The chart took the form of a U. S. map, its fifty states inspiring fifty color names that told the national story of public housing.2  Production of the chart was proposed for Tru-Test Manufacturing Company, a Chicago-area-based firm supplying paints for True Value Hardware Stores nationwide, with distribution of the chart’s colors coordinated with the company’s stock Tru-Test colors.  I believe the fact that the manufacture of the chart and its distribution in stores has not yet come to pass is a disappointment not only because a public art piece has remained incomplete, but also because of the unfulfilled promise of the project’s artist-to-community and arts institution-to-artist contracts. 

Rebecca sees it differently: “The community participants were affected. Maybe the project’s completion lies in the fact that all those people had some sort of voice in it. And maybe the Ogden Courts residents believed the paint chart was complete. I think what constituted completion was to have somebody listening and taking their concerns seriously.  And while it didn’t result in the Chicago Housing Authority adopting those colors, just going through the process of recognizing the input or decisions they would have had in their apartments was to see themselves treated as individuals.”

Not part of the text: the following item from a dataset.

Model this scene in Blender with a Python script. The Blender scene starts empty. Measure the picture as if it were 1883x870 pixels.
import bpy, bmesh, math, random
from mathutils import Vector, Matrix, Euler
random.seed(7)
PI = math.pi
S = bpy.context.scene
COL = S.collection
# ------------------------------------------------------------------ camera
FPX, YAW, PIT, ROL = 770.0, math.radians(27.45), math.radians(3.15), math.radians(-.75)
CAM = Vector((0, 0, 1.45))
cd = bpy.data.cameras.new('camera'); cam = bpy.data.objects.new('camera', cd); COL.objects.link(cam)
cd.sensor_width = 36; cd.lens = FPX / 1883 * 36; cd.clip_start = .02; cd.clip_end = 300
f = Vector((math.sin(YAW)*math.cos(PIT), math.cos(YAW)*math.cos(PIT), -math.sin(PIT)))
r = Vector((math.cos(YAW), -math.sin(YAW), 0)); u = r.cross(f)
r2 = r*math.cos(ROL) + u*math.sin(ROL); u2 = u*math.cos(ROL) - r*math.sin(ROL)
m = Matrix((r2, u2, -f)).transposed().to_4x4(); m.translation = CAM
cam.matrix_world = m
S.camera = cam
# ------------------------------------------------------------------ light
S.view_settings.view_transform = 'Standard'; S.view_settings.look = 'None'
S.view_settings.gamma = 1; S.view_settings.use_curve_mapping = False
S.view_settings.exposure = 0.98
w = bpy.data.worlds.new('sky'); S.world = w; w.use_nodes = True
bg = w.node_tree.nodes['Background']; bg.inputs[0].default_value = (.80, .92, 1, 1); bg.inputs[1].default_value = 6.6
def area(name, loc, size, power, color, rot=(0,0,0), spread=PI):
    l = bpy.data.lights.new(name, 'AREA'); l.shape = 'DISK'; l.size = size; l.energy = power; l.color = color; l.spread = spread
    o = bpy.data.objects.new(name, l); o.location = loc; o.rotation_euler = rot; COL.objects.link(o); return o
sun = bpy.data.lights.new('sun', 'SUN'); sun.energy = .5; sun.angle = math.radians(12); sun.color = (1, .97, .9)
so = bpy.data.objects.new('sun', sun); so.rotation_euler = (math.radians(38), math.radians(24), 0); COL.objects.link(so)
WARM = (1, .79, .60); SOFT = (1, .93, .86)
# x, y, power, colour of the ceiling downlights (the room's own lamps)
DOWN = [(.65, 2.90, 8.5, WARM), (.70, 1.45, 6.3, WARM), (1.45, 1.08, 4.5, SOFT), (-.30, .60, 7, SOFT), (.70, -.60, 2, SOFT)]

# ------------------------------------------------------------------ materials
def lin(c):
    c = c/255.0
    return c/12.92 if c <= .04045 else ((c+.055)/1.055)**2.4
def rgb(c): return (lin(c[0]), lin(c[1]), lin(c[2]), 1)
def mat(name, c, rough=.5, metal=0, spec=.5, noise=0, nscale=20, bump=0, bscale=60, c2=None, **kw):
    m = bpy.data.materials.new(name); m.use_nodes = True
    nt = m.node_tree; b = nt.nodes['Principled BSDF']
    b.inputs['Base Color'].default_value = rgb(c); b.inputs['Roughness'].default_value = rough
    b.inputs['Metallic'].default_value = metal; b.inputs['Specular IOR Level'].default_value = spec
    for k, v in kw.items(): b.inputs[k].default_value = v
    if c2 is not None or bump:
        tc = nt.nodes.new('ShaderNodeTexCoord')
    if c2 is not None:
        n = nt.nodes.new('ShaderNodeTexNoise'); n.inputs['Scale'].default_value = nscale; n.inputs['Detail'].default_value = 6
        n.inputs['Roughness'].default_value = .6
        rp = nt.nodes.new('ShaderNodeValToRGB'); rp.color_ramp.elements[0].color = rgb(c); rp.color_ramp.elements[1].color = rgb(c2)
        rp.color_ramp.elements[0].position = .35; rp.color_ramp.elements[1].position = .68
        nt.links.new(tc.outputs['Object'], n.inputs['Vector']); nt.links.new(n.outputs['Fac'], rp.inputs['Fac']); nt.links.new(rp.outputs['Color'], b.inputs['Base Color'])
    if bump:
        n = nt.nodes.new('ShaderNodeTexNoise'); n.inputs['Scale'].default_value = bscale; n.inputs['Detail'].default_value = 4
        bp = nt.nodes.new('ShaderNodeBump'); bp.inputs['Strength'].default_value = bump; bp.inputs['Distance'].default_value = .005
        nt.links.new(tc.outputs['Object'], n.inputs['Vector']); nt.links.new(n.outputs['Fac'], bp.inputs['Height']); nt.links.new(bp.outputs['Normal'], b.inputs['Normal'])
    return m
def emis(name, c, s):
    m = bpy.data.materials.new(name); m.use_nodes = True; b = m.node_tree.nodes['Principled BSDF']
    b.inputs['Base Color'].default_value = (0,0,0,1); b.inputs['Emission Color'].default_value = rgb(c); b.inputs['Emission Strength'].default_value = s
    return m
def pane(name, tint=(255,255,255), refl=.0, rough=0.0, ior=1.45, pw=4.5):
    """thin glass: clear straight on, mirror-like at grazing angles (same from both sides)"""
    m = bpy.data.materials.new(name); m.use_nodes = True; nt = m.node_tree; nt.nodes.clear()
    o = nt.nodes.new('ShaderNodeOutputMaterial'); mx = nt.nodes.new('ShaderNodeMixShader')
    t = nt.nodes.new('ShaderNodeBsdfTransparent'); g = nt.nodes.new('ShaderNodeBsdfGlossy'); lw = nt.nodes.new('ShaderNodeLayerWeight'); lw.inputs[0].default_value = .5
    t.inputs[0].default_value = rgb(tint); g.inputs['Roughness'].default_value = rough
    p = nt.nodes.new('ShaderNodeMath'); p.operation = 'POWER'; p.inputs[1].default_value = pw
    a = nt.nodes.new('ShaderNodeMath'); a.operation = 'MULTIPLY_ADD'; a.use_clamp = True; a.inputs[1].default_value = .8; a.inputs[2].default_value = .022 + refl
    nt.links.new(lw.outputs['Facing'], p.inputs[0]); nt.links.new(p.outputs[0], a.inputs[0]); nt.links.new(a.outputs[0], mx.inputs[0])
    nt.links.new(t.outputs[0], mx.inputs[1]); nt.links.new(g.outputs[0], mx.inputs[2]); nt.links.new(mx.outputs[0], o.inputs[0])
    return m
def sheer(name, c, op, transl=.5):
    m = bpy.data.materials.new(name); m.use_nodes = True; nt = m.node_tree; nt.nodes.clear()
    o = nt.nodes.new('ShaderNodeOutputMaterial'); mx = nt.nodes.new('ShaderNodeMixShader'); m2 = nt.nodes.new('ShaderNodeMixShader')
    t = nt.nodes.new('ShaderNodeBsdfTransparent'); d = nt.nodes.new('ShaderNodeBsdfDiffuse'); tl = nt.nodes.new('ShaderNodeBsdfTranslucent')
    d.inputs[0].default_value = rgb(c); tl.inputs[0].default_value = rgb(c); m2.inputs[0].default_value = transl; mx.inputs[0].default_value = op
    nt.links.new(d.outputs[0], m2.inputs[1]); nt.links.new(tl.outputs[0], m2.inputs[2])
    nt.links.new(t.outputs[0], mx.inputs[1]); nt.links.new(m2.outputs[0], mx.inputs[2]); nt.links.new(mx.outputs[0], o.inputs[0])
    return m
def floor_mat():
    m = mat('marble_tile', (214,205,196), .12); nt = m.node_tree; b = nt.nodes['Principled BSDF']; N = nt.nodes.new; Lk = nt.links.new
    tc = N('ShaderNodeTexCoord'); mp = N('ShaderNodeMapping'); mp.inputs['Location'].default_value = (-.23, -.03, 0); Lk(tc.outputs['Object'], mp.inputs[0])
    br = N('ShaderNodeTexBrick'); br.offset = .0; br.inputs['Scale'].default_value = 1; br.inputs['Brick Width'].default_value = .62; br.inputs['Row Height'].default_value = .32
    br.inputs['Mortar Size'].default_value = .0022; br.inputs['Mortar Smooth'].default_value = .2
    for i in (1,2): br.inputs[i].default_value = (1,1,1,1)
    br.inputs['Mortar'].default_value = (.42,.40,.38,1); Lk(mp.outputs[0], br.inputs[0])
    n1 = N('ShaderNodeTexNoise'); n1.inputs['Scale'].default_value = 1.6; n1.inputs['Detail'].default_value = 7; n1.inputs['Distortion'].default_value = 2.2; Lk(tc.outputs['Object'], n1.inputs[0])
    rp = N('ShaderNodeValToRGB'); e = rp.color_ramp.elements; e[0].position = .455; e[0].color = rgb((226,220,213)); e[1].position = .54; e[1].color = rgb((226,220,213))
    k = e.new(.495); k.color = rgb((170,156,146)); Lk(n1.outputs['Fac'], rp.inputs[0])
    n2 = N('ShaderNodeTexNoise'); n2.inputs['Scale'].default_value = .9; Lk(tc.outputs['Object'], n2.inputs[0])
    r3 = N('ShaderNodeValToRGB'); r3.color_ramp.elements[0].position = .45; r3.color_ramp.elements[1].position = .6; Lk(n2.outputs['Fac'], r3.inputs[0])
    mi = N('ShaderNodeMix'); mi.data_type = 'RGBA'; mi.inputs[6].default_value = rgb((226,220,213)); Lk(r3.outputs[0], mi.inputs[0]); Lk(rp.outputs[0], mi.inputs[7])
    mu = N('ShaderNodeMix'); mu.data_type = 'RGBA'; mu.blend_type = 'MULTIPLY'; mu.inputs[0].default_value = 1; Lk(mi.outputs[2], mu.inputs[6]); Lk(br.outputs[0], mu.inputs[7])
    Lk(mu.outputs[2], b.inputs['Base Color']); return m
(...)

Eminent Domain may one day reach another phase and have a more fully realized outcome, but it achieved actuality by addressing the lived reality of others.  Perhaps even more telling is that the effects of Mel and Kate’s project are still felt in the art field now, more than a decade later.

Mary Jane Jacob

Notes  
1. These works were commissioned as part of exhibition programs which I curated: Places with a Past for the Spoleto Ffestival USA, Charleston, South Carolina, undertaken 1990-91, and Culture in Action for Sculpture Chicago, 1991-1993.  The accompanying publications devote a chapter to each of Ericson and Ziegler’s projects.   

2. The fifty colors comprising the paint chart are featured in Culture in Action (Seattle, Bay Press, 1995).